I’ve lost count of the number of different productions – let alone casts – which I’ve seen in Rossini’s The Barber of Seville, but I can’t recall a single one in which Dr Bartolo comes over as the main character. However, that’s the impression left by Andrew Slater’s imposingly sung and acted physician in Thomas Guthrie’s new production for English Touring Opera.
Then there’s Don Basilio, usually the leading dark voice. Guthrie has un-frocked him while Alan Fairs contributes fine singing but no real sense of the mischief-stirrer, affairs-meddler par excellence which is surely the essence of the role. Even “La calunnia” doesn’t bite, though he’s as funny as he should be in the Act Two quintet, materialising from his supposed sickbed and (eventually) exiting with inducements to a chorus of “Buona seras”.
The three principal characters fit quite comfortably into this somewhat quirky, not to say downright fidgety, production. Kitty Whately has a fluent mezzo-soprano and puts over both Rosina’s pent-up naughtiness and her vulnerability from “Una voce poco fa” through her emotional and physical collapse during the storm (which mirrors her own inner turmoil as Rhys Jarman’s back-drop of Seville shifts and splutters) to her final acceptance of happiness in the “Ah! qual colpo inaspettato” duet.
Nicholas Sharratt has the measure of Almaviva both vocally and histrionically from the Act One serenades to the final rondo (whoever said that tenors can’t act?). Grant Doyle is a Figaro with whom to reckon, and an audience favourite from the opening notes of “Largo al factotum” to his part in the duet with Rosina “Dunque io son”, the various trios and other concerted numbers, notably the Act One finale.

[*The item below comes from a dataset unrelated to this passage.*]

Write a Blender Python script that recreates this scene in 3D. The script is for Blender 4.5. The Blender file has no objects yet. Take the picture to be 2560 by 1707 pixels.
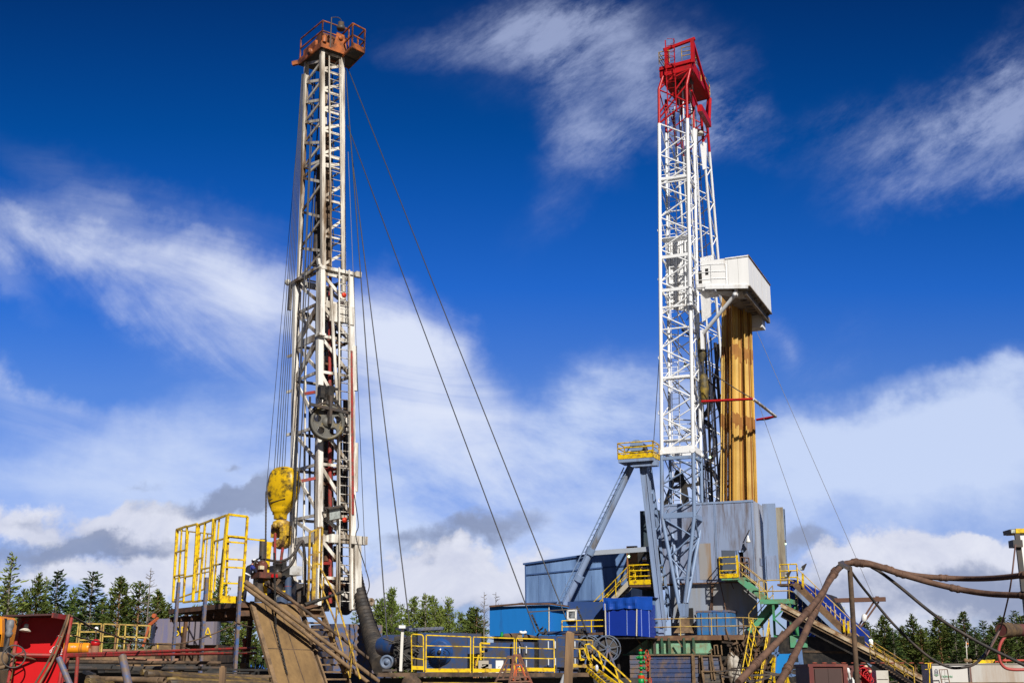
import bpy, bmesh, math, random
from mathutils import Vector, Matrix, Quaternion, noise as mnoise
random.seed(7)
R = math.radians
PI = math.pi
scene = bpy.context.scene
COL = scene.collection

# ---------------------------------------------------------------- camera
FPX, PW, PH, HORIZ = 3100.0, 2560.0, 1707.0, 1690.0
PITCH = math.atan((HORIZ - PH/2)/FPX)
CAM = Vector((0, 0, 1.7))
cd = bpy.data.cameras.new('camera')
cd.sensor_width = 36; cd.lens = FPX/PW*36; cd.clip_end = 20000; cd.clip_start = .1
cam = bpy.data.objects.new('camera', cd); COL.objects.link(cam)
cam.location = CAM; cam.rotation_euler = (PI/2 + PITCH, 0, 0)
scene.camera = cam
cp, sp = math.cos(PITCH), math.sin(PITCH)

def ray(px, py):
    x = (px - PW/2)/FPX; y = (PH/2 - py)/FPX
    return Vector((x, cp - y*sp, sp + y*cp))
def at(px, py, Y):                       # point of the sight line through a photo pixel at world depth Y
    d = ray(px, py); return CAM + d*(Y/d.y)

class Fr:                                # a turned and shifted building frame (z up)
    def __init__(s, o, deg):
        s.o = Vector(o); s.deg = deg; a = R(deg)
        s.ex = Vector((math.cos(a), math.sin(a), 0)); s.ey = Vector((-math.sin(a), math.cos(a), 0))
        s.M = Matrix.Translation(s.o) @ Matrix.Rotation(a, 4, 'Z'); s.Mi = s.M.inverted()
    def L(s, w): return s.Mi @ Vector(w)
    def W(s, l): return s.M @ Vector(l)
    def _h(s, px, py, i, c):
        d = s.Mi.to_3x3() @ ray(px, py); o = s.Mi @ CAM
        return o + d*((c - o[i])/d[i])
    def P(s, px, py, p, n):                # meets the plane through p with normal n
        d = s.Mi.to_3x3() @ ray(px, py); o = s.Mi @ CAM; n = Vector(n)
        return o + d*((Vector(p) - o).dot(n)/d.dot(n))
    def X(s, px, py, c=0): return s._h(px, py, 0, c)
    def Y(s, px, py, c=0): return s._h(px, py, 1, c)
    def Z(s, px, py, c=0): return s._h(px, py, 2, c)
WORLD = Fr((0, 0, 0), 0)

def crop(x0, y0, x1, y1, w, h):          # zoomed crop of the photo -> photo pixels
    return lambda x, y: (x0 + x*(x1 - x0)/w, y0 + y*(y1 - y0)/h)
k1 = crop(0, 1240, 640, 1707, 2149, 1568)
k2 = crop(560, 1120, 1100, 1707, 1442, 1568)
k3 = crop(960, 1340, 1560, 1707, 2352, 1439)
k4 = crop(1440, 1080, 2080, 1707, 1601, 1568)
k5 = crop(1960, 1280, 2560, 1707, 2203, 1568)
t1 = crop(660, 20, 1000, 420, 1333, 1568)
t2 = crop(640, 380, 960, 760, 1320, 1568)
t3 = crop(640, 660, 960, 1120, 1091, 1568)
t4 = crop(600, 1000, 960, 1560, 1008, 1568)
t5 = crop(1600, 80, 1840, 440, 1045, 1568)
t6 = crop(1600, 560, 1980, 960, 1490, 1568)
t7 = crop(1500, 900, 1980, 1300, 1882, 1568)
b1 = crop(0, 1520, 280, 1707, 2348, 1568)
b2 = crop(270, 1520, 670, 1707, 2352, 1100)
b3 = crop(1560, 1540, 1860, 1707, 2352, 1309)
b4 = crop(1840, 1440, 2160, 1707, 1879, 1568)
b5 = crop(2280, 1540, 2560, 1707, 2352, 1403)
b6 = crop(2440, 1280, 2560, 1620, 553, 1568)
b7 = crop(600, 1340, 820, 1560, 1568, 1568)

# ---------------------------------------------------------------- materials
_mats = {}
def M(name, col, rough=.6, metal=0., dirt=None, amt=.0, scale=1.5, streak=False, var=.12, bump=0., spec=.4, soft=.12):
    if name in _mats: return _mats[name]
    m = bpy.data.materials.new(name); m.use_nodes = True; _mats[name] = m
    nt = m.node_tree; N = nt.nodes; Lk = nt.links
    b = N['Principled BSDF']; b.inputs['Roughness'].default_value = rough; b.inputs['Metallic'].default_value = metal
    b.inputs['Specular IOR Level'].default_value = spec
    tc = N.new('ShaderNodeTexCoord'); mp = N.new('ShaderNodeMapping')
    Lk.new(tc.outputs['Object'], mp.inputs['Vector'])
    if streak: mp.inputs['Scale'].default_value = (1, 1, .12)
    n1 = N.new('ShaderNodeTexNoise'); n1.inputs['Scale'].default_value = scale*2.2; n1.inputs['Detail'].default_value = 6
    n1.inputs['Roughness'].default_value = .62
    Lk.new(mp.outputs['Vector'], n1.inputs['Vector'])
    mx = N.new('ShaderNodeMix'); mx.data_type = 'RGBA'
    c = Vector(col[:3])
    mx.inputs['A'].default_value = (*[max(0, x*(1-var)) for x in c], 1); mx.inputs['B'].default_value = (*[min(1, x*(1+var)) for x in c], 1)
    Lk.new(n1.outputs['Fac'], mx.inputs['Factor'])
    out = mx.outputs['Result']
    if dirt is not None:
        n2 = N.new('ShaderNodeTexNoise'); n2.inputs['Scale'].default_value = scale; n2.inputs['Detail'].default_value = 9; n2.inputs['Roughness'].default_value = .68
        Lk.new(mp.outputs['Vector'], n2.inputs['Vector'])
        rp = N.new('ShaderNodeMapRange'); t = .72 - .5*amt
        rp.inputs['From Min'].default_value = t - soft/2; rp.inputs['From Max'].default_value = t + soft
        Lk.new(n2.outputs['Fac'], rp.inputs['Value'])
        m2 = N.new('ShaderNodeMix'); m2.data_type = 'RGBA'
        Lk.new(rp.outputs['Result'], m2.inputs['Factor']); Lk.new(out, m2.inputs['A']); m2.inputs['B'].default_value = (*dirt[:3], 1)
        out = m2.outputs['Result']
    Lk.new(out, b.inputs['Base Color'])
    if bump:
        bp = N.new('ShaderNodeBump'); bp.inputs['Strength'].default_value = bump; bp.inputs['Distance'].default_value = .02
        Lk.new(n1.outputs['Fac'], bp.inputs['Height']); Lk.new(bp.outputs['Normal'], b.inputs['Normal'])
    return m
def lamp_mat(name, col, strength):
    m = bpy.data.materials.new(name); m.use_nodes = True
    b = m.node_tree.nodes['Principled BSDF']; b.inputs['Base Color'].default_value = (*col, 1)
    b.inputs['Emission Color'].default_value = (*col, 1); b.inputs['Emission Strength'].default_value = strength
    return m

MUD = (.20, .125, .065)
mYEL = M('yellow_paint', (.80, .53, .004), .45, dirt=(.20, .09, .025), amt=.37, scale=5)
mYELd = M('dirty_yellow_paint', (.62, .40, .03), .5, dirt=(.20, .12, .06), amt=.52, scale=3)
mYELr = M('dull_yellow_rail', (.60, .42, .10), .5, dirt=(.22, .12, .06), amt=.42, scale=2)
mWHT = M('mast_white_paint', (.80, .77, .70), .45, dirt=(.17, .11, .055), amt=.46, scale=1.6, streak=True)
mWHTd = M('grimy_cream_paint', (.74, .69, .60), .5, dirt=(.17, .105, .055), amt=.47, scale=1.8, streak=True)
mWHTc = M('mast_leg_white', (.82, .79, .73), .45, dirt=(.20, .125, .065), amt=.33, scale=2.2, streak=True)
mWHT2 = M('tower_white_paint', (.84, .85, .86), .4, dirt=(.42, .34, .25), amt=.2, scale=1.5, streak=True)
mCABIN = M('cabin_white_paint', (.86, .86, .85), .45, dirt=(.45, .33, .22), amt=.13, scale=1.2, streak=True, bump=.1)
mORG = M('orange_paint', (.44, .125, .032), .5, dirt=(.09, .04, .025), amt=.5, scale=2.5)
mORGb = M('bright_orange_paint', (.85, .28, .01), .4, dirt=(.35, .15, .05), amt=.12, scale=2)
mRED = M('red_paint', (.46, .008, .012), .4, dirt=(.20, .02, .02), amt=.25, scale=2)
mREDp = M('red_panel_paint', (.52, .004, .006), .38, dirt=(.26, .02, .015), amt=.2, scale=1.4, spec=.3)
mREDo = M('old_red_pipe', (.36, .035, .03), .5, dirt=(.13, .06, .04), amt=.42, scale=4)
mMAR = M('maroon_paint', (.11, .035, .03), .5, dirt=(.16, .09, .05), amt=.3, scale=2)
mGRYB = M('grey_blue_paint', (.235, .31, .465), .45, dirt=(.16, .15, .15), amt=.3, scale=1.4, streak=True)
mGRYB2 = M('tower_grey_blue_paint', (.205, .285, .44), .42, dirt=(.14, .13, .13), amt=.25, scale=2, streak=True)
mBLU = M('blue_paint', (.014, .082, .34), .4, dirt=(.02, .035, .09), amt=.22, scale=1.6)
mBLUd = M('machine_blue_paint', (.015, .052, .165), .42, dirt=(.065, .055, .05), amt=.46, scale=2.4)
mBLUc = M('bright_blue_cladding', (.006, .03, .27), .4, dirt=(.015, .03, .2), amt=.15, scale=1)
mBLUs = M('sky_blue_paint', (.012, .165, .50), .42, dirt=(.02, .09, .27), amt=.2, scale=1.5, streak=True)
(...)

The ETO orchestra seemed to warm to the score after a slightly pedestrian account of the overture. Paul McGrath’conducting is sympathetic to his singers, while initiating the occasional rococo flourish from individual orchestral players – the tuning-up just before Fiorello’s hapless band of no-hope musicians launch into their accompaniment to Almaviva’s serenade makes a collaborative point.
Most of the words in David Parry‘s translation can be heard, and some if them make a welcome change from older versions. If you know the opera well, then this production furnishes a number of topics for interval and post-show discussion. If you don’t, then it’s an excellent introduction.